From: Anne Thomas Manes [mailto:[EMAIL PROTECTED]
Sent: Friday, September 16, 2005 10:56 AM
To: [email protected]
Subject: Re: Stumped on web service intermediaries
The value of the actor/role attribute is a URI that represents the role of the entity that must process the header in question. Per SOAP 1.1, if the value of the URI is http://schemas.xmlsoap.org/soap/actor/next, then whatever entity next receives the message should process the header. In SOAP 1.2, if the value of the URI is http://www.w3.org/2003/05/soap-envelope/role/ultimateReceiver, then only the ultimate receiver should process the header. The specs do not predefine any other URIs, so you should choose a name that reflects the intermediary role. The URI does not in any way indicate routing, nor does the URI indicate the endpoint of a particular intermediary or service.

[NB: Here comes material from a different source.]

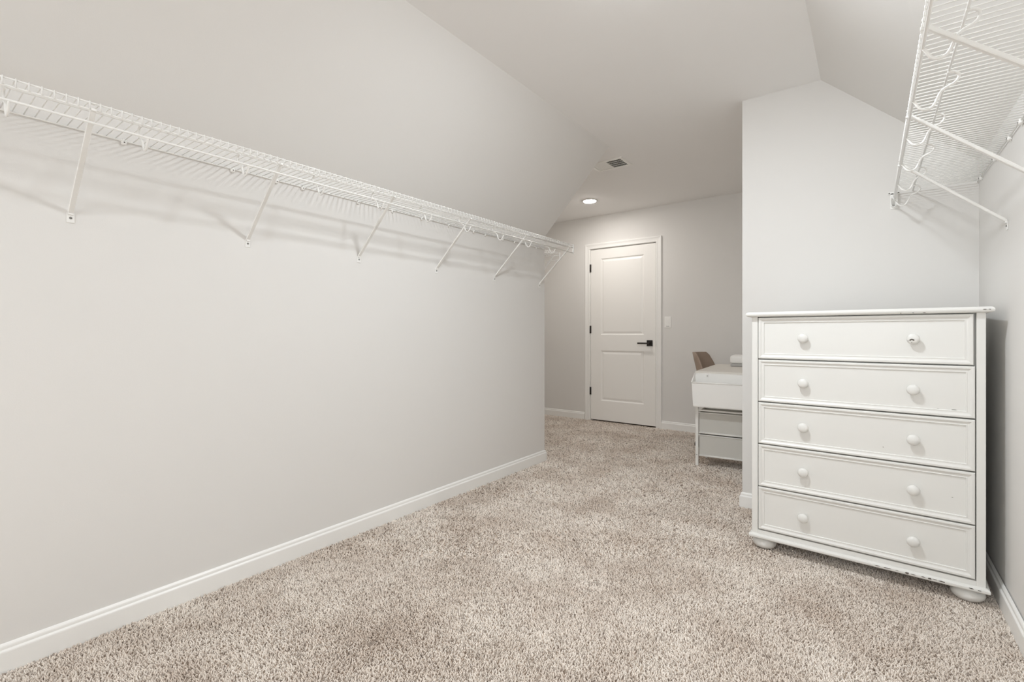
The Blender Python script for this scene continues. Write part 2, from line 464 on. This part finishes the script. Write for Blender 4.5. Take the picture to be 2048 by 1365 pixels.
knob_wear(-.0050, -.0140, .0, .0012, 0, 2*PI, 2, 8, 3)

# ------------------------------------------------------------------ wire shelves
def deck_line(D):
    """side view of one deck wire: wall end, flat run, bent down over the front"""
    return [(0, .004, .0032), (0, D * .5, .0032), (0, D - .004, .0032), (0, D + .0016, .0022), (0, D + .0036, -.002), (0, D + .0036, -.0225)]
HOOK = [(.000, -.061), (.0035, -.066), (.007, -.0735), (.013, -.085), (.019, -.0905), (.026, -.0935), (.034, -.0930), (.042, -.0875), (.0475, -.0785), (.051, -.069), (.0545, -.0595),
        (.060, -.0505), (.067, -.0445), (.076, -.0405), (.0845, -.0370), (.0915, -.0305), (.0955, -.0220), (.0945, -.0130), (.0885, -.0065), (.081, -.0036), (.072, -.0030)]
def make_shelf(name, label, loc, rz, L, D, braces, hooks, clips, n_first=0.012, cap_at=(), wall_end=(), drop=-.295):
    t = thing(name, label, 'wire shelf', loc, rz, 'wire shelves with hanging rods')
    def rod(nm, y, z, r, x0=0.0, x1=L): return MB().tube([(x0, y, z), (x1, y, z)], r, 8).build(nm, M_WIRE, t)
    rod('back_rod', .006, 0, .0026); rod('deck_rod', D - .072, -.0006, .0032)
    rod('front_rod', D, -.0012, .0027); rod('front_rod', D + .0005, -.0215, .0027)
    rod('hanging_rod', D + .003, -.061, .0036)
    me = MB().tube(deck_line(D), .0017, 6).mesh('cross_wire'); me.materials.append(M_WIRE)
    x = n_first
    while x < L - .004:
        inst('cross_wire', me, t, (x, 0, 0)); x += .0254
    hk = MB().tube([(0, D + .003 - d, z) for d, z in HOOK], .0035, 10).mesh('rod_hook'); hk.materials.append(M_WIRE)
    for x in hooks: inst('rod_hook', hk, t, (x, 0, 0))
    # diagonal support: a channel from the wall up to the front rods, with a screwed foot and a clip over the lip
    st = MB().tube([(0, .0045, drop + .018), (0, D - .010, -.027), (0, D - .003, -.017)], 0, flat=(.0150, .0095))
    st.rbox((-.006, D - .006, -.026), (.006, D + .0085, -.0185), .0015).rbox((-.0045, D - .007, -.0045), (.0045, D + .0070, -.0018), .001)
    st = st.mesh('support_strut'); st.materials.append(M_WIRE)
    fp = MB().rbox((-.0105, .0002, drop - .018), (.0105, .0030, drop + .016), .0012).rbox((-.0068, .0010, drop + .008), (.0068, .0075, drop + .021), .001)
    fp = fp.mesh('foot_plate'); fp.materials.append(M_WIRE)
    sc = MB().lathe([(.0042, .0028), (.0042, .0036), (.003, .0050), (0, .0054)], 12, Matrix.Translation((0, 0, drop - .002)) @ Matrix.Rotation(-PI/2, 4, 'X')).mesh('screw')
    sc.materials.append(M_STEEL)
    for x in braces:
        o = inst('support_strut', st, t, (x, 0, 0))
        inst('foot_plate', fp, o); inst('screw', sc, o)
    # plastic clips that hold the back rod to the wall
    cm = MB().rbox((-.0085, .0002, -.0125), (.0085, .0045, .0065), .0015).lathe([(.0090, .0), (.0090, .006), (.0075, .0095), (.003, .0115), (0, .0118)], 14, Matrix.Translation((0, .001, -.006)) @ Matrix.Rotation(-PI/2, 4, 'X'))
    cm.rbox((-.0035, .001, .000), (.0035, .0105, .0068), .001)
    cm = cm.mesh('rod_clip'); cm.materials.append(M_PLASTIC)
    nm_ = MB().lathe([(.0026, 0), (.0026, .0122), (.0018, .0132), (0, .0134)], 10, Matrix.Translation((0, .001, -.006)) @ Matrix.Rotation(-PI/2, 4, 'X')).mesh('nail'); nm_.materials.append(M_STEEL)
    for x in clips:
        o = inst('rod_clip', cm, t, (x, 0, 0)); inst('nail', nm_, o)
    for x in cap_at:      # moulded cap over the free end of the front rods
        MB().rbox((x - .007, D - .006, -.069), (x + .004, D + .0085, .005), .003).build('end_cap', M_PLASTIC, t)
        MB().lathe([(.0055, -.006), (.0055, .005), (.004, .007), (0, .0075)], 12, Matrix.Translation((x, .006, 0)) @ Matrix.Rotation(PI/2, 4, 'Y')).build('end_cap', M_PLASTIC, t)
    for x in wall_end:    # open cradle screwed to the end wall that carries the front rods
        m = MB()
        m.rbox((x + .0165, D - .013, -.080), (x + .020, D + .017, .002), .0015).rbox((x + .0165, D - .021, -.006), (x + .020, D + .026, .009), .0015)
        u = [(D - .009, .006), (D - .011, -.040), (D - .009, -.062), (D - .003, -.072), (D + .005, -.0735), (D + .012, -.068), (D + .0145, -.050), (D + .0145, -.020)]
        m.tube([(x + .006, y, z) for y, z in u], 0, flat=(.0030, .024))
        br = m.build('end_bracket', M_PLASTIC, t)
        for yy, zz in ((D - .016, .0015), (D + .021, .0015)):
            MB().lathe([(.0035, 0), (.0030, .002), (0, .0028)], 10, Matrix.Translation((x + .0168, yy, zz)) @ Matrix.Rotation(-PI/2, 4, 'Y')).build('screw', M_STEEL, br)
    return t
def from_end(end, ys): return [end - y for y in ys]
ENDL = 3.252
make_shelf('wire_shelf', 'long white wire shelf with hanging rod running along the left wall under the sloped ceiling', (XL, ENDL, 1.727), -PI/2, 3.95, .285,
           from_end(ENDL, [3.205, 2.628, 2.061, 1.504, .948, .382, -.18]), [ENDL - (.207 + .3088*k) for k in range(-3, 10)],
           from_end(ENDL, [.20, .523, .886, 1.070, 1.194, 1.496, 1.72, 1.937, 2.164, 2.40, 2.524, 2.72, 2.859, 3.03, 3.15]), n_first=(ENDL - .195) % .0254, cap_at=(.006,), drop=-.300)
Y0R = -.62
make_shelf('wire_shelf', 'white wire shelf seen from below, high on the right wall above the dresser side', (XR, Y0R, 1.757), PI/2, YBL - .004 - Y0R, .312,
           [y - Y0R for y in (-.235, .32, .875, 1.43, 1.985, 2.54)], [y - Y0R for y in [3.0 - .3115*k for k in range(12)]],
           [y - Y0R for y in (.4, .9, 1.4, 1.85, 2.08, 2.31, 2.475, 2.735, 3.03)], wall_end=(YBL - Y0R - .020,), drop=-.312)
make_shelf('wire_shelf', 'short white wire shelf half hidden round the far end of the left wall', (XA + .01, YE, 1.745), 0.0, XL - .035 - XA - .01, .300,
           [.12, .66, 1.185], [.15, .455, .765, 1.07], [.1, .5, .9, 1.2], cap_at=(XL - .035 - XA - .01,), drop=-.300)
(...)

In order for your intermediary to intercept the message, you must direct the message to the intermediary. You can do that by specifying the intermediary URL as the service endpoint in your WSDL (in which case your intermedairy must figure out how to forward the message to the appropriate service endpoint), or you can use WS-Addressing.
Anne
Hi Folks
I've created a simple web service that I want to have act as an intermediary. In my client code I've added a header element to the requesting soap with a soapenv:role (also tried soapenv:actor) attribute value set to the url endpoint of my web service; no luck. I've read up on intermediaries as much as possible and I feel I'm missing something here. What does it take to target a soap message to an intermediary? How does an intermediary "intercept" a message? I also set the soapenv:role attribute value to a role uri I declared in the service's wsdd entry; no luck either. Does the service method in my interdiary need to follow a certain signature, or implement an interface? Finally, is there any sample code out there that could get me pointed in the right direction? Thanks in advance.